La seconda riflessione si è sviluppata dallo ‘scandalo calcioscommesse’, così definito da diverse testate giornalistiche, riguardante alcuni calciatori professionisti italiani. Tralasciando la manipolazione del concetto di ludopatia, ciò che mi lascia perplesso è la rapidità diffusa con cui si venga stigmatizzati e condannati, come se l’essere famoso o ricco sia una condizione a garanzia di una buona salute mentale e venga meno l’essere una comune persona come le altre. Che tipo di reazioni ha suscitato a vista d'occhio questa notizia? Vedo solo tanta cattiva informazione diretta a colpevolizzare persone con evidenti disagi mentali, commenti che denotano una totale mancanza di comprensione: anche in questo caso siamo ben lontani dalla normalizzazione di un problema di salute mentale.

Di fronte ad una società così giudicante e superficiale, come possiamo pretendere che la nostra salute mentale venga tutelata?

 

Il terzo e ultimo pensiero sorge da un’esperienza raccontatami da un’amica. Durante il viaggio di rientro in treno, il mezzo si è dovuto fermare d’improvviso per un tentativo di suicidio in una stazione poco distante. Chi viaggia spesso in treno sa bene come questa sia purtroppo una situazione diffusa e non prevedibile, come tante altre. Quello che colpisce la mia amica sono subito i commenti riportati da alcuni passeggeri, una volta saputo il motivo dello stop.
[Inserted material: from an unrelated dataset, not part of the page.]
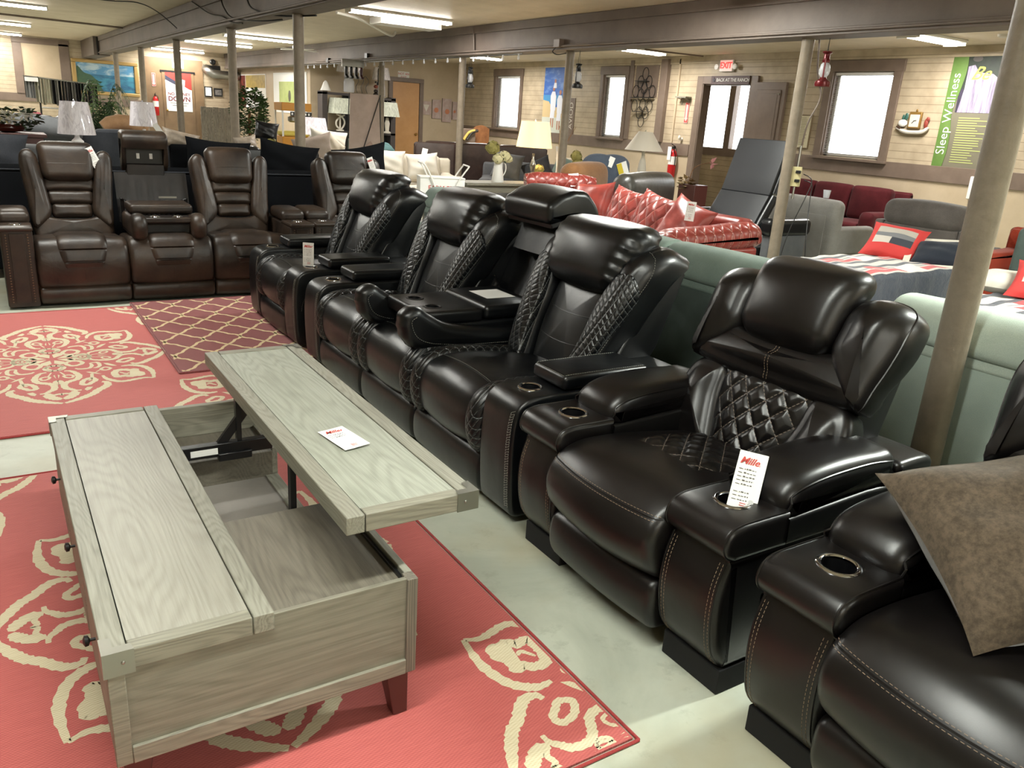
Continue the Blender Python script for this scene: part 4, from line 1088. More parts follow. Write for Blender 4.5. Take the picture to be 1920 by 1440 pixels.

Ve ne riporto alcuni:

“C’era un pazzo che voleva suicidarsi”

“Ma scegliete un orario diverso per fare queste cose”

“Ammazzatevi a casa vostra”

Questa è la descrizione soltanto di una delle situazioni di vita quotidiana dove viene completamente sottostimato l'aspetto mentale, non si riflette sul motivo di tale gesto, si azzera ogni sensibilità, e istintivamente la cosa più facile da fare è attribuire la colpa del proprio disagio all'individuo stesso.

Come possiamo pretendere che la nostra salute mentale venga tutelata se non si riesce a riconoscere e rispettare la salute mentale altrui?

 

 

Sono tre spunti apparentemente molto differenti fra loro, me ne rendo conto; ciò nonostante, penso come insieme possano rievocare elementi ricorrenti nella società moderna che incidono sul riconoscimento del concetto di salute mentale e in parte rispondono alla mia domanda iniziale.

Risulta difficile auspicare un elevato standard di salute mentale quando i presupposti sono l'esposizione ad una realtà parziale e distorta, l'intensa spinta di giudizi e aspettative, e la prevalenza di una negazione o minimizzazione del diritto stesso. La salute mentale è un diritto solo dal punto di vista teorico, ancora ben lontano da una concretezza e una normalizzazione. La promozione e la difesa della salute mentale dovrebbero inevitabilmente considerare questi ostacoli quotidiani sociali, che incidono direttamente o indirettamente sul grado di comprensione e adesione a questo diritto fondamentale.

 

Per cui, giro la domanda a voi lettori: viviamo davvero in un mondo in cui la salute mentale è considerata e rispettata concretamente come un diritto?